SHORT PROBLEM. Write out all of the lines below, exactly and completely.
◇ ◇ ◇ ◇ ◇ ◇ ◇
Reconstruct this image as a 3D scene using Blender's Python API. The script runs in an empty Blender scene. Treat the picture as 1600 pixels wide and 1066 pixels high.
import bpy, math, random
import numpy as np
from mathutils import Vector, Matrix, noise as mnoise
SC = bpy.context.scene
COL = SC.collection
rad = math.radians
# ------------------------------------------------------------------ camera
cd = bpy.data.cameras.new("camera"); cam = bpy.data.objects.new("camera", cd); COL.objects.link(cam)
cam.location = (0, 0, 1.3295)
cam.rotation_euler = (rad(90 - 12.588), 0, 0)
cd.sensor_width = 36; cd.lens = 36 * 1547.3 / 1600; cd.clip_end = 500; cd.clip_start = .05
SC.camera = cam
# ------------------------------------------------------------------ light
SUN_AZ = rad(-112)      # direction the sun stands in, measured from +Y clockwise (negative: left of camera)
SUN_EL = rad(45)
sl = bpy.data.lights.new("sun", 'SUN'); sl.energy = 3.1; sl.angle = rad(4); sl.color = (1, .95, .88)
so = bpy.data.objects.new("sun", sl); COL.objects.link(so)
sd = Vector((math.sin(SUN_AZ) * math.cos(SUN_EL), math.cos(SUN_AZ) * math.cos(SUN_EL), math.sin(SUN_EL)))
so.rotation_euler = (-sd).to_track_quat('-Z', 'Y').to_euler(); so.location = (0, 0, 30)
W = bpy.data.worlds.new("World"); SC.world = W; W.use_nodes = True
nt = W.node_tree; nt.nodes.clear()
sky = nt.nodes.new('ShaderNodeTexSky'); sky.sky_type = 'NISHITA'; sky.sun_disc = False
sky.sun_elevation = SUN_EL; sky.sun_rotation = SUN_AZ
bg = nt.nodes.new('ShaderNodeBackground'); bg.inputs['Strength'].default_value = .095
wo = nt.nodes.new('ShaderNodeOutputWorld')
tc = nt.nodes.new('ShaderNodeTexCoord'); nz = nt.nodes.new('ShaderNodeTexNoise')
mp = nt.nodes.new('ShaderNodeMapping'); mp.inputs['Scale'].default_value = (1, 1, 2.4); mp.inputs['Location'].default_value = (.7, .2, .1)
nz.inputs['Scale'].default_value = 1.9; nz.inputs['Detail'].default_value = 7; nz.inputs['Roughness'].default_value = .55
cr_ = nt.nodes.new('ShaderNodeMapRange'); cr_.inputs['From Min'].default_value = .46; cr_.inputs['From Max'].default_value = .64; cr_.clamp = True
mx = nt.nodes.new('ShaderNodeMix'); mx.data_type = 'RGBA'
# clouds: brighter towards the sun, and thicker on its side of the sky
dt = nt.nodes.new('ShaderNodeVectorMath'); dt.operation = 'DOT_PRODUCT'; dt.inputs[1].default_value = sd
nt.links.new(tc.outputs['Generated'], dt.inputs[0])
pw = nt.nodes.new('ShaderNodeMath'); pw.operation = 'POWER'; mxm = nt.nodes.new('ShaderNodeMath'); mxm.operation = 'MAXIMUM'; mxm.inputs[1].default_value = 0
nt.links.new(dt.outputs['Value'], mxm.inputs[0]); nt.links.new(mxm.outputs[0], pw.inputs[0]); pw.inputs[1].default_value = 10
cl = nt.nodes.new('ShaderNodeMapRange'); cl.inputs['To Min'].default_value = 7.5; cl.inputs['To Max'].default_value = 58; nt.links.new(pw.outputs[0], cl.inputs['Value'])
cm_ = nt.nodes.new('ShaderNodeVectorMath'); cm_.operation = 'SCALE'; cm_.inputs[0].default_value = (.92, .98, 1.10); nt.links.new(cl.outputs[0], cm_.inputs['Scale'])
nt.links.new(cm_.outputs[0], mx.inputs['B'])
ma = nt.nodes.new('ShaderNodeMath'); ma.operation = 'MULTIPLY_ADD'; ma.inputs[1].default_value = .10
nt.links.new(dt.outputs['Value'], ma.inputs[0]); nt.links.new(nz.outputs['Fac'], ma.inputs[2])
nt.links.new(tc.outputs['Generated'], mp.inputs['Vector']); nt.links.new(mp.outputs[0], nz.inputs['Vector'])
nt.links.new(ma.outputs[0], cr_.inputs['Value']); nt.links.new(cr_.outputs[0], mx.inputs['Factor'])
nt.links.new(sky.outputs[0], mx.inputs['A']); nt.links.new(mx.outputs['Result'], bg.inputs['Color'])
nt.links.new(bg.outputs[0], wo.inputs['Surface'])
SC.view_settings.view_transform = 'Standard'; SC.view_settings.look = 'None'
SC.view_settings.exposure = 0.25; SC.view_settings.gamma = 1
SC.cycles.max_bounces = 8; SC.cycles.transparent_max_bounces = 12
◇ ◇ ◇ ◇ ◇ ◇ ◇
COMPLETED TASK.
Reconstruct this image as a 3D scene using Blender's Python API. The script runs in an empty Blender scene. Treat the picture as 1600 pixels wide and 1066 pixels high.
import bpy, math, random
import numpy as np
from mathutils import Vector, Matrix, noise as mnoise
SC = bpy.context.scene
COL = SC.collection
rad = math.radians
# ------------------------------------------------------------------ camera
cd = bpy.data.cameras.new("camera"); cam = bpy.data.objects.new("camera", cd); COL.objects.link(cam)
cam.location = (0, 0, 1.3295)
cam.rotation_euler = (rad(90 - 12.588), 0, 0)
cd.sensor_width = 36; cd.lens = 36 * 1547.3 / 1600; cd.clip_end = 500; cd.clip_start = .05
SC.camera = cam
# ------------------------------------------------------------------ light
SUN_AZ = rad(-112)      # direction the sun stands in, measured from +Y clockwise (negative: left of camera)
SUN_EL = rad(45)
sl = bpy.data.lights.new("sun", 'SUN'); sl.energy = 3.1; sl.angle = rad(4); sl.color = (1, .95, .88)
so = bpy.data.objects.new("sun", sl); COL.objects.link(so)
sd = Vector((math.sin(SUN_AZ) * math.cos(SUN_EL), math.cos(SUN_AZ) * math.cos(SUN_EL), math.sin(SUN_EL)))
so.rotation_euler = (-sd).to_track_quat('-Z', 'Y').to_euler(); so.location = (0, 0, 30)
W = bpy.data.worlds.new("World"); SC.world = W; W.use_nodes = True
nt = W.node_tree; nt.nodes.clear()
sky = nt.nodes.new('ShaderNodeTexSky'); sky.sky_type = 'NISHITA'; sky.sun_disc = False
sky.sun_elevation = SUN_EL; sky.sun_rotation = SUN_AZ
bg = nt.nodes.new('ShaderNodeBackground'); bg.inputs['Strength'].default_value = .095
wo = nt.nodes.new('ShaderNodeOutputWorld')
tc = nt.nodes.new('ShaderNodeTexCoord'); nz = nt.nodes.new('ShaderNodeTexNoise')
mp = nt.nodes.new('ShaderNodeMapping'); mp.inputs['Scale'].default_value = (1, 1, 2.4); mp.inputs['Location'].default_value = (.7, .2, .1)
nz.inputs['Scale'].default_value = 1.9; nz.inputs['Detail'].default_value = 7; nz.inputs['Roughness'].default_value = .55
cr_ = nt.nodes.new('ShaderNodeMapRange'); cr_.inputs['From Min'].default_value = .46; cr_.inputs['From Max'].default_value = .64; cr_.clamp = True
mx = nt.nodes.new('ShaderNodeMix'); mx.data_type = 'RGBA'
# clouds: brighter towards the sun, and thicker on its side of the sky
dt = nt.nodes.new('ShaderNodeVectorMath'); dt.operation = 'DOT_PRODUCT'; dt.inputs[1].default_value = sd
nt.links.new(tc.outputs['Generated'], dt.inputs[0])
pw = nt.nodes.new('ShaderNodeMath'); pw.operation = 'POWER'; mxm = nt.nodes.new('ShaderNodeMath'); mxm.operation = 'MAXIMUM'; mxm.inputs[1].default_value = 0
nt.links.new(dt.outputs['Value'], mxm.inputs[0]); nt.links.new(mxm.outputs[0], pw.inputs[0]); pw.inputs[1].default_value = 10
cl = nt.nodes.new('ShaderNodeMapRange'); cl.inputs['To Min'].default_value = 7.5; cl.inputs['To Max'].default_value = 58; nt.links.new(pw.outputs[0], cl.inputs['Value'])
cm_ = nt.nodes.new('ShaderNodeVectorMath'); cm_.operation = 'SCALE'; cm_.inputs[0].default_value = (.92, .98, 1.10); nt.links.new(cl.outputs[0], cm_.inputs['Scale'])
nt.links.new(cm_.outputs[0], mx.inputs['B'])
ma = nt.nodes.new('ShaderNodeMath'); ma.operation = 'MULTIPLY_ADD'; ma.inputs[1].default_value = .10
nt.links.new(dt.outputs['Value'], ma.inputs[0]); nt.links.new(nz.outputs['Fac'], ma.inputs[2])
nt.links.new(tc.outputs['Generated'], mp.inputs['Vector']); nt.links.new(mp.outputs[0], nz.inputs['Vector'])
nt.links.new(ma.outputs[0], cr_.inputs['Value']); nt.links.new(cr_.outputs[0], mx.inputs['Factor'])
nt.links.new(sky.outputs[0], mx.inputs['A']); nt.links.new(mx.outputs['Result'], bg.inputs['Color'])
nt.links.new(bg.outputs[0], wo.inputs['Surface'])
SC.view_settings.view_transform = 'Standard'; SC.view_settings.look = 'None'
SC.view_settings.exposure = 0.25; SC.view_settings.gamma = 1
SC.cycles.max_bounces = 8; SC.cycles.transparent_max_bounces = 12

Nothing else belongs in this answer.